Os marinheiros foram suspensos (entre 10 e 45 dias, dependendo dos casos), como pena disciplinar, depois de, em março de 2023, terem rejeitado ocupar os respetivos postos numa missão do navio NRP Mondego.

Em causa estão sargentos e praças que alegavam que o navio não tinha condições de segurança para sair para o mar e acompanhar um navio russo que passava ao largo da ilha de Porto Santo (Madeira).

A decisão de suspender os marinheiros foi tomada pelo vice-almirante comandante naval, mas validada pelo chefe do Estado-Maior da Armada, o almirante Henrique Gouveia e Melo. Agora, a Justiça vem considerar as suspensões nulas.

As três razões para a anulação dos castigos

A decisão do tribunal, a que a SIC teve acesso, enumera três grandes motivos para a anulação dos castigos. Em primeiro lugar, a Justiça conclui que os marinheiros foram inquiridos sem que lhes tivessem sido comunicados os seus direitos. Na altura, não terão sido informados de que podiam permanecer em silêncio ou recorrer a um advogado.

O tribunal entendeu também que quem esteve envolvido na cadeia de comando e participou ativamente nos acontecimentos no navio - nomeadamente, o comandante da Zona Marítima da Madeira, Rui Rodrigues Teixeira - estava impedido de ser instrutor do processo, o que aconteceu. A Justiça considera, por isso, que os atos que praticou têm de ser considerados nulos.

Finalmente, Tribunal Central Administrativo declara que foram recolhidas e valoradas provas sem que os marinheiros tenham sido notificados disso, já após estes terem inicialmente apresentado a sua defesa – e que, desse modo, o direito de defesa foi violado.

Marinha não baixa os braços

Em reação à decisão do Tribunal Central Administrativo, a Marinha ressalva que o acórdão em causa ainda não transitou em julgado e adianta que irá recorrer da decisão.

"A maioria dos processos relacionados com este caso tem tido desfechos favoráveis à Marinha, com decisões proferidas tanto por este tribunal como por outras instâncias", acrescenta, confiante de que esta decisão da Justiça poderá ser revertida.

A polémica do NRP Mondego

A controvérsia em torno do NRP Mondego remonta a 11 de março de 2023, quando o grupo de marinheiros decidiu recusar uma missão, apresentando como argumento a falta de condições da embarcação.

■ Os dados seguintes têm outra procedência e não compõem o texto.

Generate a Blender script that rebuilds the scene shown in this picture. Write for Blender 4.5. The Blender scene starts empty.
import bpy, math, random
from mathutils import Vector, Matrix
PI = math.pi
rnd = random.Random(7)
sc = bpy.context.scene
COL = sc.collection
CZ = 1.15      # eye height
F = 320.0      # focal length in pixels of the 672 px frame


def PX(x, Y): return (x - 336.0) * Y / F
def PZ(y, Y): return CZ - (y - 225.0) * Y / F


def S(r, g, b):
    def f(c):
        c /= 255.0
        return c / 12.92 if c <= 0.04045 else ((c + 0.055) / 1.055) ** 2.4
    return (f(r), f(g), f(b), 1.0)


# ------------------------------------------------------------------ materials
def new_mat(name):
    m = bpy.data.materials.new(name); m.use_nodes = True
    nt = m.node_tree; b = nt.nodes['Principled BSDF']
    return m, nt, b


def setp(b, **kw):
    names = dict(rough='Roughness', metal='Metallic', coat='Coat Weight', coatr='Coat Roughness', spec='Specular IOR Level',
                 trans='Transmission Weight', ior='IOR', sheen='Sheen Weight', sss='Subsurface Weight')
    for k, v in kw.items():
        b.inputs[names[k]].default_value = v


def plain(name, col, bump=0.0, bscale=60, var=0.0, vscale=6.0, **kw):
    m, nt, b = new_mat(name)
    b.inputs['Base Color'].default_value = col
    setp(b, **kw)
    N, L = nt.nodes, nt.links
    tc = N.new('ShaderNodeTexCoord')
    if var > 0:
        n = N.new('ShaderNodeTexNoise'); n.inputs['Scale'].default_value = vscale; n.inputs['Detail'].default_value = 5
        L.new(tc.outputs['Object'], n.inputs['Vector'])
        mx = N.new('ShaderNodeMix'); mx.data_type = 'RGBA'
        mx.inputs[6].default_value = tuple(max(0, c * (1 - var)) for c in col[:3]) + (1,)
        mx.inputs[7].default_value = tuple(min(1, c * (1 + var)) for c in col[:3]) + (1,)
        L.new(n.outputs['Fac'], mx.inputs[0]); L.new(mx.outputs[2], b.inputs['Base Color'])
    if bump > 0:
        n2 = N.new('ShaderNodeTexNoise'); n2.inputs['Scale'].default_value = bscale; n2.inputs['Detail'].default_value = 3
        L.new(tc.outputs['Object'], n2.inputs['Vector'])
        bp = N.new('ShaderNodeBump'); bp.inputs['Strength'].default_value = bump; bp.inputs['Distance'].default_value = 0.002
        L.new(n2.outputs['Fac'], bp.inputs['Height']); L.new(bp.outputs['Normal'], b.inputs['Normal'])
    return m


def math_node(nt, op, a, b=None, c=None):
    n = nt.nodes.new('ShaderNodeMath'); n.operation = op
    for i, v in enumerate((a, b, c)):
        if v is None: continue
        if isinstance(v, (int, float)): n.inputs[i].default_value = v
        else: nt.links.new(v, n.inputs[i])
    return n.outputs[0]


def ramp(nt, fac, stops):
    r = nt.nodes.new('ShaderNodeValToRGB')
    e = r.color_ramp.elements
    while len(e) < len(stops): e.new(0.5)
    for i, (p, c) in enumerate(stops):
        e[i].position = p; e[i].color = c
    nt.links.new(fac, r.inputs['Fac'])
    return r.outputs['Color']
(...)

Uma inspeção feita pelo Tribunal Marítimo, dias após a recusa dos militares, concluiu que o navio podia navegar em segurança, mas admitia a existência de fissuras na estrutura que não permitiam ao navio ser estante, dificuldades de esgoto na casa das máquinas e incapacidade de separação de águas e óleos.

A decisão de castigar os militares e o alegado ralhete público dado aos mesmos pelo chefe do Estado-Maior da Armada, o almirante Henrique Gouveia e Melo, geraram polémica.

Gouveia e Melo é apontado como um forte potencial candidato à Presidência da República e, sabe a SIC, deverá avançar para a corrida a Belém já em março do próximo ano. O chefe do Estado-Maior da Armada decidiu mesmo deixar o cargo e a Marinha no final deste mês, passando diretamente à reserva (e ficando com o caminho livre para a candidatura à Presidência).